Ms Walters, who admits at times she feared Mr Setka, concedes she wasn’t thinking straight that day, when she fled the family home with her children after his arrest.

When she was stopped in western Victoria, allegedly on her way to Adelaide, she blew an “evidentiary breath test of .282”.

She has subsequently completed a detox program, blaming the stress of Mr Setka’s arrest on blackmail charges and spending years on bail before the case collapsed.

He was arrested in front of the couple’s young children.

“I went through a phase where I drank too much. I didn’t know what to do. I didn’t know how to handle it all. I’ve had to pull myself up on that and I did,” she said.

Ms Walters said that while she understood some people would regard her as “a victim” who was standing by her man, she still regarded herself as a feminist.

“It’s about not throwing stones and not judging people,” she said.

“It’s about not saying, ‘Oh, she’s the victim going back for more’.

“That doesn’t help people going through this … (if) you are going to get persecuted, lose your job and get shamed.”

She said the stigma of admitting family violence – including emotional violence and abuse that she concedes were an issue in her marriage – was stopping men and women from getting help.

“My statement should not be in the hands of the media. It was improperly obtained as part of a smear campaign against John. It was given for a purpose, a political purpose,” she said.

Mr Setka pleaded guilty on Wednesday to calling his wife 25 times and sending her 45 text messages containing “insults and offensive language” on one night in October last year.

He called her a “drunken moron”, a “f—— dog” and “weak piece of sh–” in the text messages.

Mr Setka was sentenced to a one-year good behaviour bond, a men’s behaviour program and required to make a $1000 donation to an Aboriginal family violence support network.

Ms Walters has supported her husband in public as they confront their issues. Photo: Getty

But Ms Walters insisted the couple’s marriage breakdown was a turning point and the couple had reconciled.

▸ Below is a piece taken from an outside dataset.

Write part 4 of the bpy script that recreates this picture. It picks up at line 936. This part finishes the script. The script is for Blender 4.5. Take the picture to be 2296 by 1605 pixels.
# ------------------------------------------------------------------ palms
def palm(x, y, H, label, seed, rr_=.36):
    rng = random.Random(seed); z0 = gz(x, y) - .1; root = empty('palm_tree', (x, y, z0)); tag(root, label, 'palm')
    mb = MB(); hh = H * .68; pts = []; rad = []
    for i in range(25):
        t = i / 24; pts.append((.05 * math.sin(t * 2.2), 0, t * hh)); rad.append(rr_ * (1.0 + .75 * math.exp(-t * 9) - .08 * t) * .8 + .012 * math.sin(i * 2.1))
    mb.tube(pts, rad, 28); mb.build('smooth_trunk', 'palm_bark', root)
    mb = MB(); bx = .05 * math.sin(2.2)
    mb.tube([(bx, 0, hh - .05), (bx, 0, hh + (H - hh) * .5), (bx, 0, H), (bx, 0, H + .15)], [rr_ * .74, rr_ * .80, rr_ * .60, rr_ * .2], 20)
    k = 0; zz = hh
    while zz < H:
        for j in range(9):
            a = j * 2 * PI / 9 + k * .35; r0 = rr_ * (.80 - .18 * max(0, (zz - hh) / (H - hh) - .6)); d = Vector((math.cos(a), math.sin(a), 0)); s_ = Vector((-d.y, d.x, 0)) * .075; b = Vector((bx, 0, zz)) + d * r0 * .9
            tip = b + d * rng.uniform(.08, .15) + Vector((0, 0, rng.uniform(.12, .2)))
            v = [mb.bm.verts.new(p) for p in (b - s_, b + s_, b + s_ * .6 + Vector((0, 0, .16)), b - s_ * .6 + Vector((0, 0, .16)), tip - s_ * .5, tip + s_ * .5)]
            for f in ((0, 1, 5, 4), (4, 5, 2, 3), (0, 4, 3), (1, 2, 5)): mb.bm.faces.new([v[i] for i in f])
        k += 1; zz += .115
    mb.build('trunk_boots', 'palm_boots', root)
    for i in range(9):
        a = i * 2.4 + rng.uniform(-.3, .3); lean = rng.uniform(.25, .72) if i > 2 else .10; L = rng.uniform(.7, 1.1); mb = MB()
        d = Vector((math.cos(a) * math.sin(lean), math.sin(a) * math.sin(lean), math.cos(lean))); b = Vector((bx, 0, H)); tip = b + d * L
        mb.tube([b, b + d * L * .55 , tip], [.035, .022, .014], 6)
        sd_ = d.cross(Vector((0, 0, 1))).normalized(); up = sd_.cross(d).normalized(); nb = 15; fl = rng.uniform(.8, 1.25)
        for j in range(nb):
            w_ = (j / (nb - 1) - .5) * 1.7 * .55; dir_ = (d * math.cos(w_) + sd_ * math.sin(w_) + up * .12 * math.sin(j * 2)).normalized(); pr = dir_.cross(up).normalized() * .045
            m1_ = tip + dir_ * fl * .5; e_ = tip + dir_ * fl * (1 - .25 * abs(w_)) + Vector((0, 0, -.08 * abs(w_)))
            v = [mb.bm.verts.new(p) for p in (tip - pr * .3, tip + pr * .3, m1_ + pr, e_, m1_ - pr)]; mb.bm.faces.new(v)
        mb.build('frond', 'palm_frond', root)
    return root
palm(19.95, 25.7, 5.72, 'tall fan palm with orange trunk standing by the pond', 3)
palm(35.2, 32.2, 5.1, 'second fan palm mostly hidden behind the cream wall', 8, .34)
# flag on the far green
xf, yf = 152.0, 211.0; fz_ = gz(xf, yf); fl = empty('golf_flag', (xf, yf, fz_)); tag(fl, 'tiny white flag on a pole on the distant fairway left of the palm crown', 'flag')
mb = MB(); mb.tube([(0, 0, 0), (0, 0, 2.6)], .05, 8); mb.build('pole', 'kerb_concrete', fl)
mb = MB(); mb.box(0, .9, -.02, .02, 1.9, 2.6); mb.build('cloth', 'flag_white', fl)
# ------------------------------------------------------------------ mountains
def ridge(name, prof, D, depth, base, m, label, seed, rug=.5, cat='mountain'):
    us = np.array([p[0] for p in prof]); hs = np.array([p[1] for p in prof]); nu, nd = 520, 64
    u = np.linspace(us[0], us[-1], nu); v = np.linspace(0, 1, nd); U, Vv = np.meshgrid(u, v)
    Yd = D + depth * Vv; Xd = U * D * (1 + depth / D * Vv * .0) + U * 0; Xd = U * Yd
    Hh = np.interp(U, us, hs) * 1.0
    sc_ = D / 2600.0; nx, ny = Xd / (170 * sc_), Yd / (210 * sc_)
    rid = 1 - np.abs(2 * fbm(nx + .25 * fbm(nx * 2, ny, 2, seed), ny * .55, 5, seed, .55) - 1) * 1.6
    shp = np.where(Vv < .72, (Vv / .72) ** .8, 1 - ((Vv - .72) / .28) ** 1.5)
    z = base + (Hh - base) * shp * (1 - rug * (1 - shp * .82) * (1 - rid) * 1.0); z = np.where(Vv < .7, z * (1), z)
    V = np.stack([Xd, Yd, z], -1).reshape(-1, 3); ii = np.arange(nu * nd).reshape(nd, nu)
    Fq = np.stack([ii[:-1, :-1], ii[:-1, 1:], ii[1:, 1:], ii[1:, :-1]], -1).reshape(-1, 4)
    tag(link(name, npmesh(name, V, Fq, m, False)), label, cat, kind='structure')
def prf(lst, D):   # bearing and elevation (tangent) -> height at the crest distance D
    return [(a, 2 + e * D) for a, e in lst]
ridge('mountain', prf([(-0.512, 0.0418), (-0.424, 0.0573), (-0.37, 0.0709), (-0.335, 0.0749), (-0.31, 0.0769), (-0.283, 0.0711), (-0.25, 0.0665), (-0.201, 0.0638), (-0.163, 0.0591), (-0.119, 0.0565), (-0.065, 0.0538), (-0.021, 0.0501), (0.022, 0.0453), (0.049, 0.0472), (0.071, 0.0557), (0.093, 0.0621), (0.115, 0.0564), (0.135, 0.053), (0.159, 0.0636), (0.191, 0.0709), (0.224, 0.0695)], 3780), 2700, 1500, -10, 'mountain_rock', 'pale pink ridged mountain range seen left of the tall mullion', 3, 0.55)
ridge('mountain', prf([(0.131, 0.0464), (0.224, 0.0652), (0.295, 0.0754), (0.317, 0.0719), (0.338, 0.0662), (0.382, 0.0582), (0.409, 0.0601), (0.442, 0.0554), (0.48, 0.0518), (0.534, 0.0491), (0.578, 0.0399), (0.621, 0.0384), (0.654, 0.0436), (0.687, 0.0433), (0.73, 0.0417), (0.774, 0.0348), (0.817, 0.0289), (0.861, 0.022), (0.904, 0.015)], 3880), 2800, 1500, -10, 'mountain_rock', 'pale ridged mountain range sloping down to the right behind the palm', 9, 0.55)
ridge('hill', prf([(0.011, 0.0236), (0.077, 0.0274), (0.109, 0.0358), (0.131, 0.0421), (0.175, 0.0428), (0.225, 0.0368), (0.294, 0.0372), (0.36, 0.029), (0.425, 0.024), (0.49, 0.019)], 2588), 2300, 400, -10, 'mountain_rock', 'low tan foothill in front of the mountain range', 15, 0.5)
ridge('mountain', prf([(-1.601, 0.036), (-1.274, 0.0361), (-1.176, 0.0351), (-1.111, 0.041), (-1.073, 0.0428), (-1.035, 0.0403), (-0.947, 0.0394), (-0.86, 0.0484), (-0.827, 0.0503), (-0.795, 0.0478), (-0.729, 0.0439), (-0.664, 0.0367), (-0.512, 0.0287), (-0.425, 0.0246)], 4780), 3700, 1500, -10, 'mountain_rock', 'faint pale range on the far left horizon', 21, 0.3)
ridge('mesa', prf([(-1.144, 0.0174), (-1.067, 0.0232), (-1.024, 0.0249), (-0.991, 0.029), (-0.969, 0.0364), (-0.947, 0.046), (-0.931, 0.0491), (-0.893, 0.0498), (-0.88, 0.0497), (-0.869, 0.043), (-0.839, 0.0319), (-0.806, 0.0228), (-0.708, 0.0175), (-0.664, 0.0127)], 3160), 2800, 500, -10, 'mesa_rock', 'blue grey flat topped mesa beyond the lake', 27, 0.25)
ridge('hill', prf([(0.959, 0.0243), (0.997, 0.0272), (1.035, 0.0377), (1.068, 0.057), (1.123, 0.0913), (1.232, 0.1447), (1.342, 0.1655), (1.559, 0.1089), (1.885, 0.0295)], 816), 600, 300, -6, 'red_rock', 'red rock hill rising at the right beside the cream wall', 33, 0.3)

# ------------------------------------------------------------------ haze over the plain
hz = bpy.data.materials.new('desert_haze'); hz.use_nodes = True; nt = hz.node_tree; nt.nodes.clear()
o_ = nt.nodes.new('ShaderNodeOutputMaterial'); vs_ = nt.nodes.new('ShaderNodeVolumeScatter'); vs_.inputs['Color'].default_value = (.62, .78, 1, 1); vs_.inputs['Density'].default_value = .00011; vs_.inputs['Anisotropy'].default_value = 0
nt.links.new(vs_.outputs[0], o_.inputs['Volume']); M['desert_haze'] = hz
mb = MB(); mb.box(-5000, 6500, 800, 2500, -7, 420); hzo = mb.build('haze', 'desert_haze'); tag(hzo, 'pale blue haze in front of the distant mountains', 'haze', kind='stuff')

“He’s changed. He has genuinely changed. I got well and John has changed. We are going to another counselling session tomorrow. We go once a week. It’s changed our lives for the better. We are in the best place we have been for a very long time,” she said.

After reconciling with her husband after blow ups in October and January, she said she had never asked for her husband to be charged.

“That was completely taken out of my hands. It’s a very difficult situation because no two situations are the same. So that might be a good thing for some,” she said.

Mr Setka was upset he could not contact his wife or communicate with her during this period, something he complained of when discussing the matter at a CFMMEU meeting.

Ms Walters said it was disgusting the issue was being used to expel her husband from the Labor Party.

“Anthony Albanese doesn’t want to put the spotlight on Labor and how they lost the unlosable election. He wants to distance himself from unions,” she said.

And she was “disappointed” with ACTU leaders Michele O’Neil and Sally McManus, who unsuccessfully called for Mr Setka to resign from his job.

“That disappointed me greatly. I think they’ve let women down,” she said.

“They never once picked up the phone to ask me what was going on. They both knew it was me. They both knew it was part of my marriage breakdown. They knew that John Setka hadn’t said the Rosie Batty stuff. She’s admitted that.”

Mr Setka for his part admits he “stuffed up” and his language was abusive and inappropriate.